Thank you for notifying the fault. Actually IC 4093 is a typo, it should be IC 4049, I’l correct it soon.
IC 4049 has a larger range since it’s a CMOS version, and therefore it becomes more suitable for these applications. It’s also less vulnerable to voltage fluctuations than 74XX14 versions.
IC 4093 can be also used as a voltage doubler. One of the gates could be configured as an an oscillator with R1/C1, while the remaining 3 gates could be used as buffer wit the output diode capacitor network for the required voltage doubling.
I need to convert the output from a single AAA battery or two in series to provide a positive voltage of not less then 3 volts with a power requirement of a maximum 50ma with as few parts as possible because of space restrictions.

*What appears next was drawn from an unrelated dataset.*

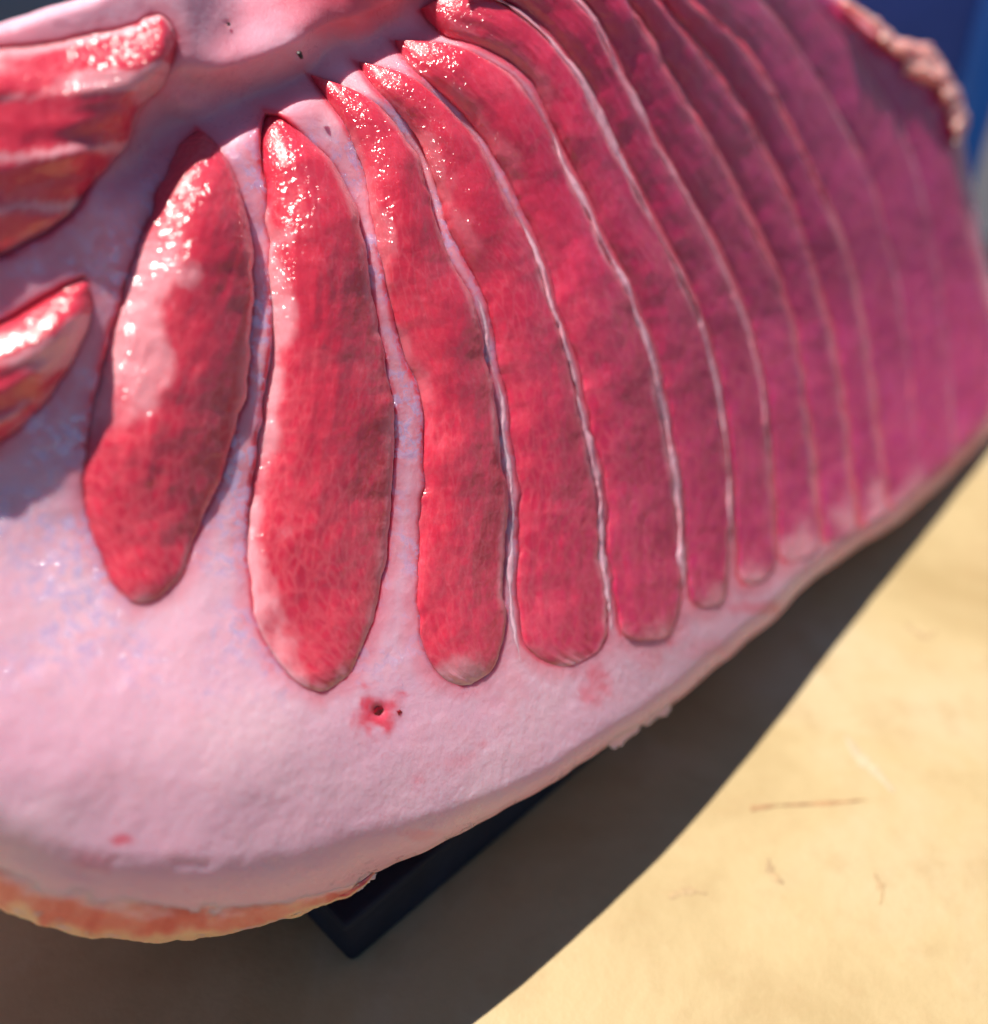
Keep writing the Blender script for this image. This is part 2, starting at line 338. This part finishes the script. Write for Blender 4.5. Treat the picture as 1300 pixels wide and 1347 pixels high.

If you are using two in series that would readily give you the required 3V. If you intend to use a single 1.5V cell, then you can try the following concept:
https://www.homemade-circuits.com/1-watt-led-driver-using-joule-thief/
hello sir the circuit works but now how can i modify it to power a 30watt load thanks
Olupot, this circuit cannot be used for high watt application, you can try the following concept instead
https://www.homemade-circuits.com/2013/03/simple-dc-to-dc-high-current-voltage.html
can u please state the diode spec its not proper i need to build this circuit
diodes are 1N4148, or 1N4007 will also do….
thank you i was really inneed of this doubler
you can also refer to this article
https://www.homemade-circuits.com/2011/12/how-to-build-simple-hi-efficiency-led.html
sir, we have research study now, and its all about 12 volts dc to 24 volts dc voltage multiplier. and our teacher ask how to calculate from 12 volts to 24 volts dc theoretical solution.
she want to have solution.
we give here a formula which Vout=2 x Vin., and she said wrong…
sir is there any solution for that?
thankx sir…
For a boost converter or a transformer voltage doubler the formula could be
V(in) x I(in) = V(out) x I(out)
just for you Swagatam : tell teacher is like getting boob job,double to start out with then fall down as it age
microfarad will need to be first converted to Farads for getting correct results
hello sir how are you
pls tell me sir how to calculate resistance and capacitance value for ic is there any formula
i found one in led chaser f= 1/1.39xRxC f is frequency is this correct whats 1.39 here sir pls tell me sir how to do it
Hello Puneet, the C will need to be in Farads, did you convert it in farads first??